Agatha Christie: new releases reviewed. #5. Miss Marple’s Final Cases (BBC radio)


Last month, September 2015, saw the world celebrating Agatha Christie’s 125th birthday. Several books, events, broadcasts, and other releases marked the occasion. Finally, I’ve got organized and on top of my shopping list. This week, I’ll be reviewing five new Christie releases. One a day.

Full disclosure: I listened to these on the radio, rather than buying the CD. But I would happily buy the CD if it meant that more would be commissioned. What a treat. After more than a decade, June Whitfield returns to the role she made her own on Radio 4. She is much older now, and so is Miss Marple. These new adaptations by Joy Wilkinson are based on short stories, and they make the most of their collective title, Miss Marple’s Final Cases.

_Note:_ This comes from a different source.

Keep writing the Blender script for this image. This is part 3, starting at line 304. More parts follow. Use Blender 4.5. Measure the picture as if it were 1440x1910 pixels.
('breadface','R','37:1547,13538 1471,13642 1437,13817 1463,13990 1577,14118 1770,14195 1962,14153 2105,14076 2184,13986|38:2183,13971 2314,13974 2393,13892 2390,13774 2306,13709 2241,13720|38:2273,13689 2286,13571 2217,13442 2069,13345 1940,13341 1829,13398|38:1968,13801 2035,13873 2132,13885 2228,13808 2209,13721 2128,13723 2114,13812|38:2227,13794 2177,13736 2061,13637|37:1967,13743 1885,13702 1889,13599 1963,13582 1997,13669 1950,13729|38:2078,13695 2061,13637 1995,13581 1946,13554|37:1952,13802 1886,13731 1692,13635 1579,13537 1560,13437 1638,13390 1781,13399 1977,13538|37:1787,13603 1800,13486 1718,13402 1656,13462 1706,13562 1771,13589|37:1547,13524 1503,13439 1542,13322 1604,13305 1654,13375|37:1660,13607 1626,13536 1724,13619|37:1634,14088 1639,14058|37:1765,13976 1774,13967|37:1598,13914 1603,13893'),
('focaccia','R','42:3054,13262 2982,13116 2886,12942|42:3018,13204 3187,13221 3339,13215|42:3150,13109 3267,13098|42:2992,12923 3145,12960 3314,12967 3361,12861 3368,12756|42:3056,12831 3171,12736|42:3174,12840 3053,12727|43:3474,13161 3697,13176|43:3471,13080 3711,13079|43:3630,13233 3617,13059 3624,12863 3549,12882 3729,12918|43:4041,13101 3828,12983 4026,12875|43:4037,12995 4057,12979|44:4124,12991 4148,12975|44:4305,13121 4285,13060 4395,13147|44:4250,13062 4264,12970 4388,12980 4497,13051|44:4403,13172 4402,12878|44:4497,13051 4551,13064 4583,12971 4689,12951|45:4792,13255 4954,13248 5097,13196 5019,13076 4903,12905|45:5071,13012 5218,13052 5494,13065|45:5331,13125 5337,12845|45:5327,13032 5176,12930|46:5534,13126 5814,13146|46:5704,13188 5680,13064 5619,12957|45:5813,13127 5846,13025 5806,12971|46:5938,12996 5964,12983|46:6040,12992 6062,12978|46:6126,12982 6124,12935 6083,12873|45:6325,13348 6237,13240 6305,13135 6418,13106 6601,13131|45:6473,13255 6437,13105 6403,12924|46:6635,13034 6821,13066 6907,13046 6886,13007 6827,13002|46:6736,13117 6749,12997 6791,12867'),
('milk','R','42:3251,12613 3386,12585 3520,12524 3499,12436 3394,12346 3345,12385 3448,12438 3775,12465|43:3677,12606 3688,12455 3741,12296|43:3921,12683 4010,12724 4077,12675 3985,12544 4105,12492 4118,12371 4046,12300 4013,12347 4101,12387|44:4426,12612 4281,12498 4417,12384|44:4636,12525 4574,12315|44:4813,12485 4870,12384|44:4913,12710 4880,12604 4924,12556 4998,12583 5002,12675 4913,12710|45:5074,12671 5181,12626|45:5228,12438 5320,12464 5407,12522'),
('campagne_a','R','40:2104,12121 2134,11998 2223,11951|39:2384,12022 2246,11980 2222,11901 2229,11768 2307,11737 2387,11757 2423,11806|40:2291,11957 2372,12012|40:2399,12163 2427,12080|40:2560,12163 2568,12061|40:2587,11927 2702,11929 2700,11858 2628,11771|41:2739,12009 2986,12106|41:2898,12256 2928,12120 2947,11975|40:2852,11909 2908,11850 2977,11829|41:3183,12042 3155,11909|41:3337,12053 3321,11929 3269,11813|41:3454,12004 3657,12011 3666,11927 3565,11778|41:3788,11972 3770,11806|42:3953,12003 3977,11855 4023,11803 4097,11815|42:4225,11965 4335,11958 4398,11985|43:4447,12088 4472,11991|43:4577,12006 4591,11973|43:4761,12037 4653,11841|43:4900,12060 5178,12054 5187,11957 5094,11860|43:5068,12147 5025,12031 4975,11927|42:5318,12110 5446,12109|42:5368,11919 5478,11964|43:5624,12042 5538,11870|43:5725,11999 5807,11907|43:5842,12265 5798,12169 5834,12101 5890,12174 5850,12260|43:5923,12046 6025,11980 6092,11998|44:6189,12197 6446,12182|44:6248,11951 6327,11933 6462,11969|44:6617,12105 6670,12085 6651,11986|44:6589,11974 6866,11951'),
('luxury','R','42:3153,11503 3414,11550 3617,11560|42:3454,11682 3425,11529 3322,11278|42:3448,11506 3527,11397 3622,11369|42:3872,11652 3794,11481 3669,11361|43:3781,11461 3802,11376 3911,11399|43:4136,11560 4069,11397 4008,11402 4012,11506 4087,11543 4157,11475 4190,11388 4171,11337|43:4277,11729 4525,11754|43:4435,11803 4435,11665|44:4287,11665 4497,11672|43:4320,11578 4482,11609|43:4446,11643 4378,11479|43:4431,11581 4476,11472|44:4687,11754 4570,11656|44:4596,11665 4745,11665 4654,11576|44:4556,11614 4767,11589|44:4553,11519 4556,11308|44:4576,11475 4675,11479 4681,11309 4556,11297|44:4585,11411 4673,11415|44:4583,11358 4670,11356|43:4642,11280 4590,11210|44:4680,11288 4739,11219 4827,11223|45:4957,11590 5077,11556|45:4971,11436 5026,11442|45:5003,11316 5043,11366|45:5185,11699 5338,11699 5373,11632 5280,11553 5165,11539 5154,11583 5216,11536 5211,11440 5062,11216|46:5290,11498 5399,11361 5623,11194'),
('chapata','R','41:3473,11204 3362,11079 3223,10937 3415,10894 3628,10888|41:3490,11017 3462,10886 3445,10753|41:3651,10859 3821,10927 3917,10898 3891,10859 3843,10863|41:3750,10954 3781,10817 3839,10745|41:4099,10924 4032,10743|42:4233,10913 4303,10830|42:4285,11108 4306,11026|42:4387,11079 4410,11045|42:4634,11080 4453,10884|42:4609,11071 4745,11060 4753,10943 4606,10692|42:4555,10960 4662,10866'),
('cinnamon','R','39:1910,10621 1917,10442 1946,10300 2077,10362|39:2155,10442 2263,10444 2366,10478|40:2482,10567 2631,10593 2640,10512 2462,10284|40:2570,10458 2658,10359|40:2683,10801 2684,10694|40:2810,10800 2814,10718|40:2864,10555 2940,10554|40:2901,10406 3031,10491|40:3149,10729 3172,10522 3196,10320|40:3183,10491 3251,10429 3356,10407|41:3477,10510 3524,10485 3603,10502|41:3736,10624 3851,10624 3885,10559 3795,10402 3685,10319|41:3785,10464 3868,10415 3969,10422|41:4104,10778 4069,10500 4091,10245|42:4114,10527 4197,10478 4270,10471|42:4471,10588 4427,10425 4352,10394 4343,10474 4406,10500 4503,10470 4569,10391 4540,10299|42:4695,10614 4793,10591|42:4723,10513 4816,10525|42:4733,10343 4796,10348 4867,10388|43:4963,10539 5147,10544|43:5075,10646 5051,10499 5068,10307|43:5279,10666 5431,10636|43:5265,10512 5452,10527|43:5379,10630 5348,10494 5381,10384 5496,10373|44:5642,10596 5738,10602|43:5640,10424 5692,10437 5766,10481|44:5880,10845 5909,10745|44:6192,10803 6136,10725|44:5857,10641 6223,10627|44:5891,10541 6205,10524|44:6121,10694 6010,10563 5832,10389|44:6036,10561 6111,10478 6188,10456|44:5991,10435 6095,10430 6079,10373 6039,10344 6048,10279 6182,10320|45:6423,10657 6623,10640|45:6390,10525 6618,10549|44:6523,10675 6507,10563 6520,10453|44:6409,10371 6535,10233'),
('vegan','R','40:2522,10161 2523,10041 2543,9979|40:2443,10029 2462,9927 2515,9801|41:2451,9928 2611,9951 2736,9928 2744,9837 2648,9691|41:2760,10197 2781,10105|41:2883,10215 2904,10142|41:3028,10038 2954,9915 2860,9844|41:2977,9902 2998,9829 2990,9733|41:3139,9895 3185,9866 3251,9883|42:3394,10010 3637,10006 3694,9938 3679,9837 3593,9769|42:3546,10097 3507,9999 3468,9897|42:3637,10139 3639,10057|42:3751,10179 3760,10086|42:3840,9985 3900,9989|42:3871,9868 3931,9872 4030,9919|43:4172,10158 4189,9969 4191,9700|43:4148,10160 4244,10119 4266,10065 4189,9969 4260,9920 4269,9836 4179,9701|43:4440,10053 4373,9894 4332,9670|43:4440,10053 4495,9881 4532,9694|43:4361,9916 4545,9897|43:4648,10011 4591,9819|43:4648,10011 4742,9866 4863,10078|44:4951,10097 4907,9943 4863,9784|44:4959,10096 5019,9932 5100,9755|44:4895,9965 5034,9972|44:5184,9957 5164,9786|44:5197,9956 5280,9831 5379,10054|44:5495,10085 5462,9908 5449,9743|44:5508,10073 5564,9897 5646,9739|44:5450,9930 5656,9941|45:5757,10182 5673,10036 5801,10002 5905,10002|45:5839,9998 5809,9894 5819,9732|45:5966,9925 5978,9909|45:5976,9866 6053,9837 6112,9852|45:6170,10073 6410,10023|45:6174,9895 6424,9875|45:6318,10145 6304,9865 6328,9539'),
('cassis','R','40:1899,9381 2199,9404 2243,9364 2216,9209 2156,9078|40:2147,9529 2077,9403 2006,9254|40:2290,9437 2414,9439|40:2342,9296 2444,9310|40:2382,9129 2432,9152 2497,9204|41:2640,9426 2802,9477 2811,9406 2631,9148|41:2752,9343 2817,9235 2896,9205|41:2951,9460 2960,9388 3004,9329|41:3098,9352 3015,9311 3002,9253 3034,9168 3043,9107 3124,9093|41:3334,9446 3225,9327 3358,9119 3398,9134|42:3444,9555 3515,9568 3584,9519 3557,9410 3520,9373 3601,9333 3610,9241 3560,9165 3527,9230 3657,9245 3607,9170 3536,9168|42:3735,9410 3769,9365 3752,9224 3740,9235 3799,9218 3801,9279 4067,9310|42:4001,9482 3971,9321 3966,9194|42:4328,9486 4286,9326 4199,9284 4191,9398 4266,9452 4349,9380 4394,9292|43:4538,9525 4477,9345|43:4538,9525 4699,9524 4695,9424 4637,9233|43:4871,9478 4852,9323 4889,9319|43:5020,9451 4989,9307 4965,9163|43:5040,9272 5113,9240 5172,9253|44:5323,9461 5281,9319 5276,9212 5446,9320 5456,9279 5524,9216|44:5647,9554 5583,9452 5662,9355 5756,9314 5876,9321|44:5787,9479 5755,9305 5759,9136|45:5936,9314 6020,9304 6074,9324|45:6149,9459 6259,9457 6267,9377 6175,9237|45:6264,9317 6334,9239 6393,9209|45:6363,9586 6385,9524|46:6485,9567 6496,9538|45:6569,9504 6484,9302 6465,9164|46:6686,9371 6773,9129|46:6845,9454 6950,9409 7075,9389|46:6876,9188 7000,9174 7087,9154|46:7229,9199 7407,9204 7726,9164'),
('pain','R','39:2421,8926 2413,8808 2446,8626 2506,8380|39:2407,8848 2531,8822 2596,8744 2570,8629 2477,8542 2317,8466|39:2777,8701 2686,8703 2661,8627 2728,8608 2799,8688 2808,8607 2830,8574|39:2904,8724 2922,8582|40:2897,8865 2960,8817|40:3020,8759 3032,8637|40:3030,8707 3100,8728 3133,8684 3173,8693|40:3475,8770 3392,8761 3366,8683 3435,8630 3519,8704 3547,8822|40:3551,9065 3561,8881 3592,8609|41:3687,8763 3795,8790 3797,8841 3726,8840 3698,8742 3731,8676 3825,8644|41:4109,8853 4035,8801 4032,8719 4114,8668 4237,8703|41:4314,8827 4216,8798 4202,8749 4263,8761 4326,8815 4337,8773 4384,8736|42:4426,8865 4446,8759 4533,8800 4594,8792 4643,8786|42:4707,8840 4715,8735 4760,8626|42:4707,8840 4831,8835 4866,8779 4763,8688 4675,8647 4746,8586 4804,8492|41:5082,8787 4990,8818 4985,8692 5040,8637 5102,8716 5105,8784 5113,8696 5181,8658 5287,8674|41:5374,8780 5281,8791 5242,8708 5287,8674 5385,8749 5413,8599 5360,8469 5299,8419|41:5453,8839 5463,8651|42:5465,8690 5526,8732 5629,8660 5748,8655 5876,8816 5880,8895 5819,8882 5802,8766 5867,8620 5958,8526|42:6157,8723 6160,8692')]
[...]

Unlike Michael Bakewell, the previous Christie dramatist who focused very intently on plot, Wilkinson tends to instill atmosphere into her scripts, making them strong period pieces that are also achingly contemporary (her masterpiece is And Then There Were None, which nobody else could have translated to radio). In these three half-hour episodes, “Tape Measure Murder,” “The Case of the Perfect Maid,” and “Sanctuary,” Marple appears ill and close to death. Her small world has evolved and she occupies a timeless liminality in her St Mary Meade cottage. But over the course of three investigations, she becomes animated. This mini-series is great fun, but it’s also subtly creepy. And I don’t care what anyone says: June Whitfield is the best Miss Marple ever.